End of an era in Hong Kong as stock exchange shuts up shop after 31 years
Hong Kong Stock Exchange was the place where Black Monday began on 19 October 1987.
It's the end of an era for the Hong Kong Stock Exchange, as trading on the physical floor ceased on Friday (27 October) after 31 years.
The hub, opened in 1986 when four exchanges were merged together, becomes the latest casualty of the shift towards electronic trading, which has seen trading floors in London, Singapore and Tokyo shut their doors in recent years.
At its peak, the trading floor, famous for its distinctive red carpet, hosted over a thousand traders wearing their trademark red vests.
In 2000, floor trading in Hong Kong still made up more than 20% of total turnover, while 14 years later it accounted for a meagre 0.3%, as the number of traders fell sharply to around 30.
The slow but steady decline had begun in 1996, when the first off-site order was sent, and accelerated in 2006 when renovations in the Trading Hall cut the number of desks from 906 to 294.
The trading floor witnessed some landmark moments, albeit not all positives.
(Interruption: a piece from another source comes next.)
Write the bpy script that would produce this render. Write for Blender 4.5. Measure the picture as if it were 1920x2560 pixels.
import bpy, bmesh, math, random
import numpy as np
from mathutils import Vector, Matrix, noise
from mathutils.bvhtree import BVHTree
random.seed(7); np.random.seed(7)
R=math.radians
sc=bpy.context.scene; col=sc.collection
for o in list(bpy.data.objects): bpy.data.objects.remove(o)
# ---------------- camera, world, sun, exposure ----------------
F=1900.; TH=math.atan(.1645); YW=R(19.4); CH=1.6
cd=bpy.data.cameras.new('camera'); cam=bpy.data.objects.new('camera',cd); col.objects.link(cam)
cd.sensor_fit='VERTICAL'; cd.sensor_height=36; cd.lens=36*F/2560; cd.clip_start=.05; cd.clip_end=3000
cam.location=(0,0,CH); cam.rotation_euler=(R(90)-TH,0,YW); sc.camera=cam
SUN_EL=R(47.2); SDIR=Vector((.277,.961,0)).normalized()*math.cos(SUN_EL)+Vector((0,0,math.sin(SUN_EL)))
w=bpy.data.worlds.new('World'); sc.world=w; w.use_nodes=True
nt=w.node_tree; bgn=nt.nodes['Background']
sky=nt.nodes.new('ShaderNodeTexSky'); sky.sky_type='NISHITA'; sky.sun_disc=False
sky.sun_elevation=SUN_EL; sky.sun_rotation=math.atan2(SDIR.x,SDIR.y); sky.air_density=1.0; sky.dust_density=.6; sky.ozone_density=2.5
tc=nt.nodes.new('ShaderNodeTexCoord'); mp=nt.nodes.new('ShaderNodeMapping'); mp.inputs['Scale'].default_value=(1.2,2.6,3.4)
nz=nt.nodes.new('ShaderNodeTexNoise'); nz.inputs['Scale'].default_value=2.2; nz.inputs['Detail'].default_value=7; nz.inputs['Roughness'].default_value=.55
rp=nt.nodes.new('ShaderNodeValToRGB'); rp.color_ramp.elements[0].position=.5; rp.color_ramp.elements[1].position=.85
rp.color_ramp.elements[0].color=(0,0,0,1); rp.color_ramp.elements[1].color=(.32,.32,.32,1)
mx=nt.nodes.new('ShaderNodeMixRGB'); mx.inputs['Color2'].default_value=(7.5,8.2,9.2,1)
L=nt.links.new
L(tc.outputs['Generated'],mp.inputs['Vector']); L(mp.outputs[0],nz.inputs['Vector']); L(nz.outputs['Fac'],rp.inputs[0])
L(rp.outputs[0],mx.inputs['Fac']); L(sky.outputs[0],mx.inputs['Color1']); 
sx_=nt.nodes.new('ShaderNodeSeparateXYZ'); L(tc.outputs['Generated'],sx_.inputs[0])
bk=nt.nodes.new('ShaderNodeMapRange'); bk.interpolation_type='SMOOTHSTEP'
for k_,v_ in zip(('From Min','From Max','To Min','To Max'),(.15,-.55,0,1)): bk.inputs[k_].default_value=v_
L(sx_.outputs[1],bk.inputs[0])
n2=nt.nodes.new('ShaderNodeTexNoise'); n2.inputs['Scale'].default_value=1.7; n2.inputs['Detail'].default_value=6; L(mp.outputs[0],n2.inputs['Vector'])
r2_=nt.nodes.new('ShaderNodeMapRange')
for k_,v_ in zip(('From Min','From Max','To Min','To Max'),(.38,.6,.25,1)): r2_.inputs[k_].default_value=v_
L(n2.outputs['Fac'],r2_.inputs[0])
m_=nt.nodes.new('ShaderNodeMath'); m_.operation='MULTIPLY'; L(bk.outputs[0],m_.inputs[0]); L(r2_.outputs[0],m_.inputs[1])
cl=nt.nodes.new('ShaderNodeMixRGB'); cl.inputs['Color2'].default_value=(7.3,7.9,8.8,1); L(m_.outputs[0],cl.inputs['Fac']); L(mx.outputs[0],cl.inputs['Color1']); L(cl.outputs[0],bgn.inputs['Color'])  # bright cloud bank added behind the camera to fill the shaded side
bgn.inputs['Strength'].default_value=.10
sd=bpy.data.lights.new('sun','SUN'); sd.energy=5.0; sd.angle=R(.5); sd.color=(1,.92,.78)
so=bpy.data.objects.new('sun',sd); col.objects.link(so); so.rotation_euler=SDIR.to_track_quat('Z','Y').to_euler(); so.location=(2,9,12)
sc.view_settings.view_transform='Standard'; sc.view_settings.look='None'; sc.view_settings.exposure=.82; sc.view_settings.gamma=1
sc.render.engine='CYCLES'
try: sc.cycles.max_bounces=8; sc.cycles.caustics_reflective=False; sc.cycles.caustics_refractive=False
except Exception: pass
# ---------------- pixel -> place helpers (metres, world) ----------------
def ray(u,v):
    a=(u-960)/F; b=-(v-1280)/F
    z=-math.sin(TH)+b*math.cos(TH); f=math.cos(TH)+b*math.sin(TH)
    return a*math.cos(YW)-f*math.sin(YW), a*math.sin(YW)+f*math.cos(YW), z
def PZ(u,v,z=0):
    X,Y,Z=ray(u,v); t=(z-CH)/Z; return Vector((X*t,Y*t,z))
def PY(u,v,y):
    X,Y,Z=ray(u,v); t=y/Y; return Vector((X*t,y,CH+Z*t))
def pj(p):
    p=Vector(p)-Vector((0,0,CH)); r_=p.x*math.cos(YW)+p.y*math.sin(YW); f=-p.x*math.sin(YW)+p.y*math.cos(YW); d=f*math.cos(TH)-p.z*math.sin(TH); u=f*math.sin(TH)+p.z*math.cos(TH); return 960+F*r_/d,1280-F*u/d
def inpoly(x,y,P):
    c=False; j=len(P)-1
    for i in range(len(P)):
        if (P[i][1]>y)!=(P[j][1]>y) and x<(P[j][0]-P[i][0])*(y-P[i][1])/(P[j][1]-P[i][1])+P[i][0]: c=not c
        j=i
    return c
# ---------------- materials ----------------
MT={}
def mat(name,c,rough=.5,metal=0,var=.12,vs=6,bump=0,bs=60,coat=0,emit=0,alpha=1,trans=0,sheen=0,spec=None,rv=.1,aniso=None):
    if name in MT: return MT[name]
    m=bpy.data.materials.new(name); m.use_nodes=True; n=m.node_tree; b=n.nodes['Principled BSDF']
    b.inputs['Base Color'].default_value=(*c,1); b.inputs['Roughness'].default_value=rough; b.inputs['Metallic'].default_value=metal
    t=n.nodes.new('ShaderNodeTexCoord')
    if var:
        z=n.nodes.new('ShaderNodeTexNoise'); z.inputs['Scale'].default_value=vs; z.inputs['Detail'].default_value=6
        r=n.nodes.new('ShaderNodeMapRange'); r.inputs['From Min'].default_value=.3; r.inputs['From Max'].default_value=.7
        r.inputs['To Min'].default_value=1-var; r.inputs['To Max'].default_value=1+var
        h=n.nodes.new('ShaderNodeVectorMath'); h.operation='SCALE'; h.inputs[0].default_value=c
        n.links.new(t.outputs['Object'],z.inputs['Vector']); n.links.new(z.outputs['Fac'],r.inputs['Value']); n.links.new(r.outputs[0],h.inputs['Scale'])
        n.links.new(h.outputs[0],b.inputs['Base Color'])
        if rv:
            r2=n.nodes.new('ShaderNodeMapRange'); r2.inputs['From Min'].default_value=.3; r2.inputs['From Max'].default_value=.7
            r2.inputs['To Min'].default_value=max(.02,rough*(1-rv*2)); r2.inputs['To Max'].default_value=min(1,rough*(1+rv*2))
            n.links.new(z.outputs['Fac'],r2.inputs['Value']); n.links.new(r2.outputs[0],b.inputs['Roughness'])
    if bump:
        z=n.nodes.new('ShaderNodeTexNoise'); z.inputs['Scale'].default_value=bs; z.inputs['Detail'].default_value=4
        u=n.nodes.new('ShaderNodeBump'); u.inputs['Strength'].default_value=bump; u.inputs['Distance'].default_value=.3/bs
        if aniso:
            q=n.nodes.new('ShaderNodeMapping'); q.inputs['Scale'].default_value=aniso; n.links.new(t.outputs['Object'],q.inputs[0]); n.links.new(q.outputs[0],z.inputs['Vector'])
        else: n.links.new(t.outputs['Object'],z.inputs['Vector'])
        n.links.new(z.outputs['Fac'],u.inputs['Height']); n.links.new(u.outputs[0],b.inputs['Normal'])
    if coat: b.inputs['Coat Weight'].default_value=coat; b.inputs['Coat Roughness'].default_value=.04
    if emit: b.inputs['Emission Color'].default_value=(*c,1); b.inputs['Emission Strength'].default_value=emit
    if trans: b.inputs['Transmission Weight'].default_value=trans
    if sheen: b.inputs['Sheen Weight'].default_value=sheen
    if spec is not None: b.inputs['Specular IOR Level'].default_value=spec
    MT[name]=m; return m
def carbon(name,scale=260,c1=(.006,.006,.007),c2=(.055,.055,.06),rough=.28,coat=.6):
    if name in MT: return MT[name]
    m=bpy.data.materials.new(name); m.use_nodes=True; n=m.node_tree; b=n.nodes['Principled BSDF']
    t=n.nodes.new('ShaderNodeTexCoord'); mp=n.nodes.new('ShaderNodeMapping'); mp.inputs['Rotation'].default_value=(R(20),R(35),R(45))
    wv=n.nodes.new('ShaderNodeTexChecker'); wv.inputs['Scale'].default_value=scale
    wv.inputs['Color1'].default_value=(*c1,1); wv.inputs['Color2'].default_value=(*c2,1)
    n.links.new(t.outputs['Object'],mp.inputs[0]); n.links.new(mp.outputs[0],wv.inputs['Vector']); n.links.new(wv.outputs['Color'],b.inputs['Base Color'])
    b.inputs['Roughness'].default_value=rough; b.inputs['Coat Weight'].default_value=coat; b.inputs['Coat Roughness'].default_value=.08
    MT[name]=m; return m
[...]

On 19 October 1987, it was in Hong Kong that the the infamous Black Monday began, before spreading to markets across the world.
The crisis sparked losses in global stocks and the Dow Jones Industrial Average recorded what still remains its largest one-day percentage decline, before the rout intensified the following week.
By the end of October 1987, the Hong Kong Stock Exchange had lost 45.5% of its value, while the FTSE 100 and Dow Jones indices lost 26.45% and 22.68% respectively.
Almost two decades later, the bell on the trading floor rang for one last time, but the few remaining traders had begun packing up operations earlier this month and the only thing left was a predictable sense of nostalgia.
"I'm going to miss the Trading Hall a lot," Catherina Lai, a director of the securities unit at Mason Group Holdings, who was one of the Hong Kong Stock Exchange's first floor traders, was quoted as saying by Bloomberg.
"I sat near the hallway, so a lot of people came over and asked me about the market."
Francis Lun, who began his career in the securities industry two decades ago, was also feeling sentimental about the decision to shut the Trading Hall.
"It's sad," he told the BBC. "You have to wax nostalgic about the good old days.
"I'm sorry to say that when automation began to affect the real world, at first I thought that drivers would be the first to lose their jobs, because if you have autonomous driving, you don't need a driver. But sadly it's the floor traders who lost their jobs."